● EXERCISE INPUT
--

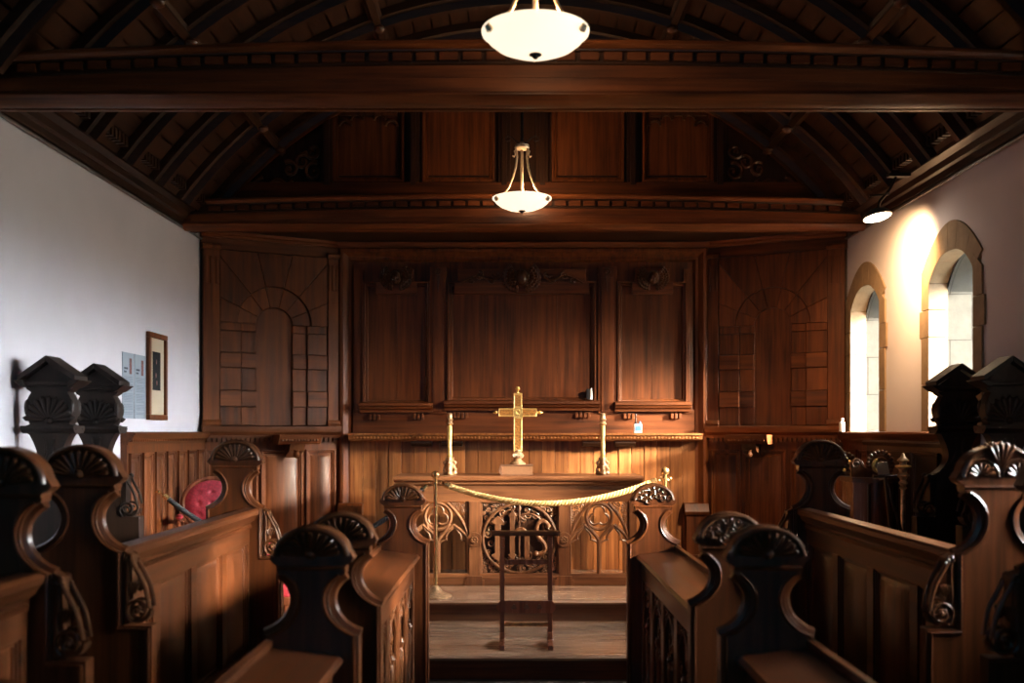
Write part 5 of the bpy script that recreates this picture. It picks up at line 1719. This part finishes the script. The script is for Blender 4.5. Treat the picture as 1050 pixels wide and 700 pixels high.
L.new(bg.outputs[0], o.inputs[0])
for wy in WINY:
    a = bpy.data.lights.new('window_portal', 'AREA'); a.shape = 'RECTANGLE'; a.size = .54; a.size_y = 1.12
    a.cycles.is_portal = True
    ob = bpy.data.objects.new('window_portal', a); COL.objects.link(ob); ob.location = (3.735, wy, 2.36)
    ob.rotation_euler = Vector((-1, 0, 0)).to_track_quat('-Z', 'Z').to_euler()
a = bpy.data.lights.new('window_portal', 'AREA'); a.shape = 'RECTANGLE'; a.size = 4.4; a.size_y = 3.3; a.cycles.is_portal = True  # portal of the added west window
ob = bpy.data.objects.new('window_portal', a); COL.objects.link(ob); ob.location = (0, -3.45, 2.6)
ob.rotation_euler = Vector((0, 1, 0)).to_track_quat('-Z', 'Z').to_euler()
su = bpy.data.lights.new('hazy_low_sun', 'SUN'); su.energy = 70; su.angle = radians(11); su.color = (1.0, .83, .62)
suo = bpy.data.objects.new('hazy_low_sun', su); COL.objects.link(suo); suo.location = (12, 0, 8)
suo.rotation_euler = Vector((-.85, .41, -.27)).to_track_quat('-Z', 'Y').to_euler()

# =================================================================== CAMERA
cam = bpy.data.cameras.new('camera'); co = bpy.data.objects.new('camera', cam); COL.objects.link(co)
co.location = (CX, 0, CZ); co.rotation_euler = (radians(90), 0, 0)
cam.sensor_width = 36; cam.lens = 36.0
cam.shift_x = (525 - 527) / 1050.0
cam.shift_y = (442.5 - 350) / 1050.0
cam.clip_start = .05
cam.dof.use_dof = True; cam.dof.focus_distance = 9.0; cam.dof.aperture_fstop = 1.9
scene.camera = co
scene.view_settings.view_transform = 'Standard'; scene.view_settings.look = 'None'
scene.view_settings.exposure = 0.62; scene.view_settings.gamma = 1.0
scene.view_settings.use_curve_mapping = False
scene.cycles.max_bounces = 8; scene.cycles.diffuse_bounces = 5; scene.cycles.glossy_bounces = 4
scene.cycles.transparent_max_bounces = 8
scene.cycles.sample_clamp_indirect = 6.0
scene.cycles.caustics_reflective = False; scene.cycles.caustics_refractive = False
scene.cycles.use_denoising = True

--

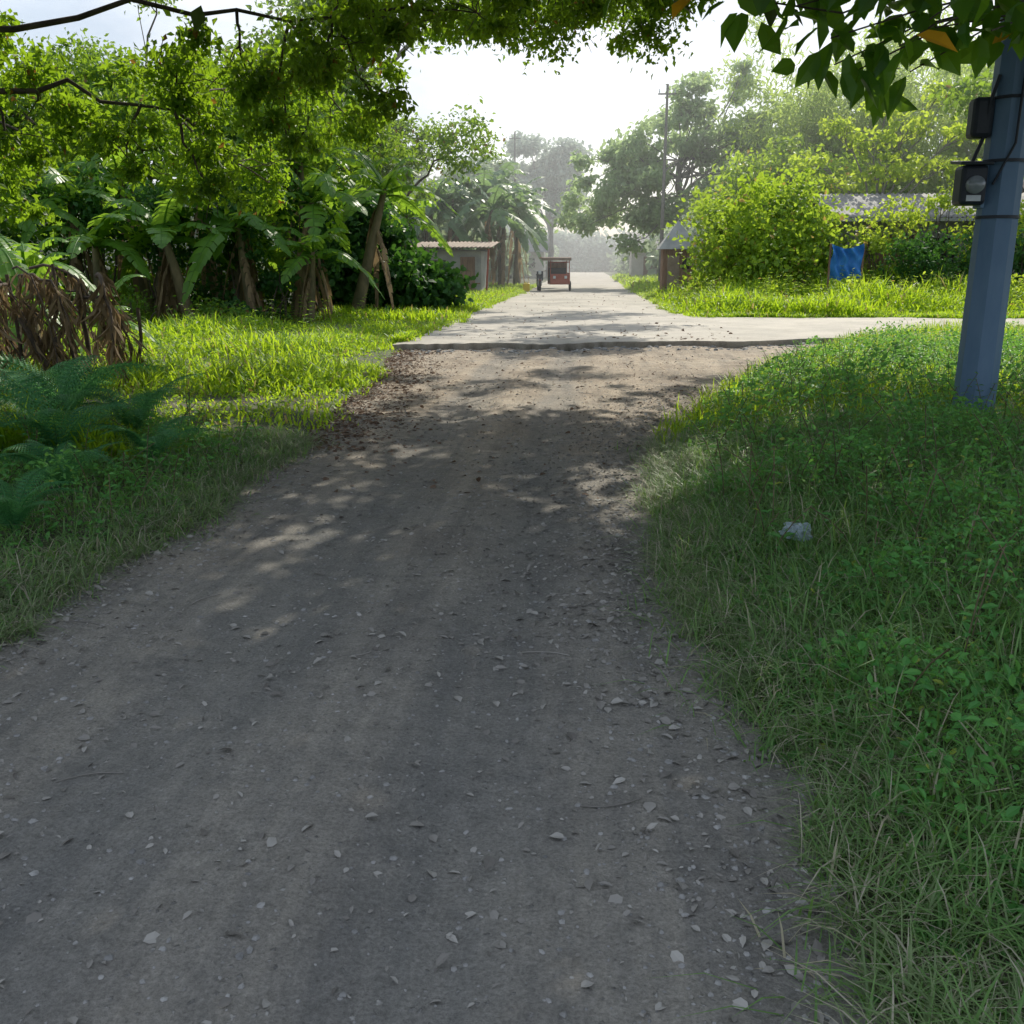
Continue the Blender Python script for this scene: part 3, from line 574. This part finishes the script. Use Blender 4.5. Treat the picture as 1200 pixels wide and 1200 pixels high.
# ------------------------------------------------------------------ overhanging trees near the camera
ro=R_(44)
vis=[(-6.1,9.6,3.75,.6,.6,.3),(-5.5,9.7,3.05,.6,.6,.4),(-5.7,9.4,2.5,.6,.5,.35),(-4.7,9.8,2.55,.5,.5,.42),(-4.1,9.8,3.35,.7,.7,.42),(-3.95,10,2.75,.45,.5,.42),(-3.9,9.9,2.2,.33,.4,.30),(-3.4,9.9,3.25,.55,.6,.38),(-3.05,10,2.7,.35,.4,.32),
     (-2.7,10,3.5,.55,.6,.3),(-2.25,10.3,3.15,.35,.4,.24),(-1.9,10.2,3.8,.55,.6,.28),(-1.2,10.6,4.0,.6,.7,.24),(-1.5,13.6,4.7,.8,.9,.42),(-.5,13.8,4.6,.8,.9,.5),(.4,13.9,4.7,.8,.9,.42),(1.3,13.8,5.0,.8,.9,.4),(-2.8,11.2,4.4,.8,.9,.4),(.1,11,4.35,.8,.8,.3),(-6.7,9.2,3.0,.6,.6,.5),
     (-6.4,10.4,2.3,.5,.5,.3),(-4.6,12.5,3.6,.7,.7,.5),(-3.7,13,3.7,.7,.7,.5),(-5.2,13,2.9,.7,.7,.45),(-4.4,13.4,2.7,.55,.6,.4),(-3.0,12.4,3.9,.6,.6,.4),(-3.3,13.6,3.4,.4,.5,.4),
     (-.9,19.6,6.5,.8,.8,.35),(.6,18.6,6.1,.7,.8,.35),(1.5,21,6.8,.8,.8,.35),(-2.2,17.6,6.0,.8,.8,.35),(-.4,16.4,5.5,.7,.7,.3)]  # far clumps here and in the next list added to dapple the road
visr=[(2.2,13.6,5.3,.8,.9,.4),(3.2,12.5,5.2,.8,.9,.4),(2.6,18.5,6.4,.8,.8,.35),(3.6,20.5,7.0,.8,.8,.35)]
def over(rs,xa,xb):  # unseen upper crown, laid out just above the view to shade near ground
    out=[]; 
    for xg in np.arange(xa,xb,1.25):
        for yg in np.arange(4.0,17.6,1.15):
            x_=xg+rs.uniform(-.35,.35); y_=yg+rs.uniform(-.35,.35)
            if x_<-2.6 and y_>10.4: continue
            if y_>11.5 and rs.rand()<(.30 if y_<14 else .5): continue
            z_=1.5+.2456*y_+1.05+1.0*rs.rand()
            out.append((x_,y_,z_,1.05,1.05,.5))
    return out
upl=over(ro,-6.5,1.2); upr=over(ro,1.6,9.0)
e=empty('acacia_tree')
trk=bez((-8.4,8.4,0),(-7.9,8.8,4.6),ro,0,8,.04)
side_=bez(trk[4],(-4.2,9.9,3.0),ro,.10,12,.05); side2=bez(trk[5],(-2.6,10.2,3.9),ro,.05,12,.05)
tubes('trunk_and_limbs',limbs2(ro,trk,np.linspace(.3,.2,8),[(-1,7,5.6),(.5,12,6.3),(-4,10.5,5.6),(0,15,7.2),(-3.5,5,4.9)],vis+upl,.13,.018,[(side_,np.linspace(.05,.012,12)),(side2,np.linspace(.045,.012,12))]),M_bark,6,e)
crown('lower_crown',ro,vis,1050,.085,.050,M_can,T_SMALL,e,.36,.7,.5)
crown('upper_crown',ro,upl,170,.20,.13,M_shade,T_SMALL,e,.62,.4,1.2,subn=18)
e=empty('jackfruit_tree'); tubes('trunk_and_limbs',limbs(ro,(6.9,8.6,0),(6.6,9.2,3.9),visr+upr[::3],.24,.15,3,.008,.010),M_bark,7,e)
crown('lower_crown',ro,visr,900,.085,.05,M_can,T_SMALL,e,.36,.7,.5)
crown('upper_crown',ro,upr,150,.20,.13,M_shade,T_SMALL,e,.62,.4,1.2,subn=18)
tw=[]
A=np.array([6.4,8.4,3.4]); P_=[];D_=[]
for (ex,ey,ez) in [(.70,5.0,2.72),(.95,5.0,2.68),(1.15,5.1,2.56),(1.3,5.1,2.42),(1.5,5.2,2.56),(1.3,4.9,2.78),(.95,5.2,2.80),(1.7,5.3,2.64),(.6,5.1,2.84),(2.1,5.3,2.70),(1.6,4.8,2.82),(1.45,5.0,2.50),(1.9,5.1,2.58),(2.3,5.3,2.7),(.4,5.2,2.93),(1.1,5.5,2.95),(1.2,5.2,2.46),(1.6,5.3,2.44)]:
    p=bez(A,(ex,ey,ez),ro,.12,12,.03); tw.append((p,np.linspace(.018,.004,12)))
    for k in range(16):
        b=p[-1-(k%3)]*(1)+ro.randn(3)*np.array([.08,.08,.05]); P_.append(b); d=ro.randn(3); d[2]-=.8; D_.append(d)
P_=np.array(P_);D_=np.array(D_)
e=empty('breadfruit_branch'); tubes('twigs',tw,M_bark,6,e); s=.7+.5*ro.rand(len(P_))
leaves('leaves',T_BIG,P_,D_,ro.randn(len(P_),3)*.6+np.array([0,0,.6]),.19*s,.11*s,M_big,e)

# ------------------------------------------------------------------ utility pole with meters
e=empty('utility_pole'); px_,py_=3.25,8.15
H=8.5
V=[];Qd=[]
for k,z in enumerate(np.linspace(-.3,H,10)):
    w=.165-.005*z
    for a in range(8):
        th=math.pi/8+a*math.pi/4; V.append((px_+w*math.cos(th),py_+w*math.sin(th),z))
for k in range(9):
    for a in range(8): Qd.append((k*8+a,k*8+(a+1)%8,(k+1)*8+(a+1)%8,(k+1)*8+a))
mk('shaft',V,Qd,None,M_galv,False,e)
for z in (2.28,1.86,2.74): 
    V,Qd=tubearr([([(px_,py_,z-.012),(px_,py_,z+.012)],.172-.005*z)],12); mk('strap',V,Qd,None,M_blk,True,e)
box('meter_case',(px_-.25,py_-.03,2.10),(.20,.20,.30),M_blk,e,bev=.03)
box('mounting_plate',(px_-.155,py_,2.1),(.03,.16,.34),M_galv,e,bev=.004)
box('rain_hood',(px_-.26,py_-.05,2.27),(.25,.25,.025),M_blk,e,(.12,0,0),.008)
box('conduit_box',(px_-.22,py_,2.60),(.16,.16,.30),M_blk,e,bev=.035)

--

● WHAT NEEDS TO BE DONE
Each line from the line with "Write part 5" to the line with "Vector((-.85, .41, -.27)).to_track_quat('-Z', 'Y').to_euler()" is to be echoed exactly; both boundary lines are included, and nothing else is to be output.

● CORRECT RESPONSE
Write part 5 of the bpy script that recreates this picture. It picks up at line 1719. This part finishes the script. The script is for Blender 4.5. Treat the picture as 1050 pixels wide and 700 pixels high.
L.new(bg.outputs[0], o.inputs[0])
for wy in WINY:
    a = bpy.data.lights.new('window_portal', 'AREA'); a.shape = 'RECTANGLE'; a.size = .54; a.size_y = 1.12
    a.cycles.is_portal = True
    ob = bpy.data.objects.new('window_portal', a); COL.objects.link(ob); ob.location = (3.735, wy, 2.36)
    ob.rotation_euler = Vector((-1, 0, 0)).to_track_quat('-Z', 'Z').to_euler()
a = bpy.data.lights.new('window_portal', 'AREA'); a.shape = 'RECTANGLE'; a.size = 4.4; a.size_y = 3.3; a.cycles.is_portal = True  # portal of the added west window
ob = bpy.data.objects.new('window_portal', a); COL.objects.link(ob); ob.location = (0, -3.45, 2.6)
ob.rotation_euler = Vector((0, 1, 0)).to_track_quat('-Z', 'Z').to_euler()
su = bpy.data.lights.new('hazy_low_sun', 'SUN'); su.energy = 70; su.angle = radians(11); su.color = (1.0, .83, .62)
suo = bpy.data.objects.new('hazy_low_sun', su); COL.objects.link(suo); suo.location = (12, 0, 8)
suo.rotation_euler = Vector((-.85, .41, -.27)).to_track_quat('-Z', 'Y').to_euler()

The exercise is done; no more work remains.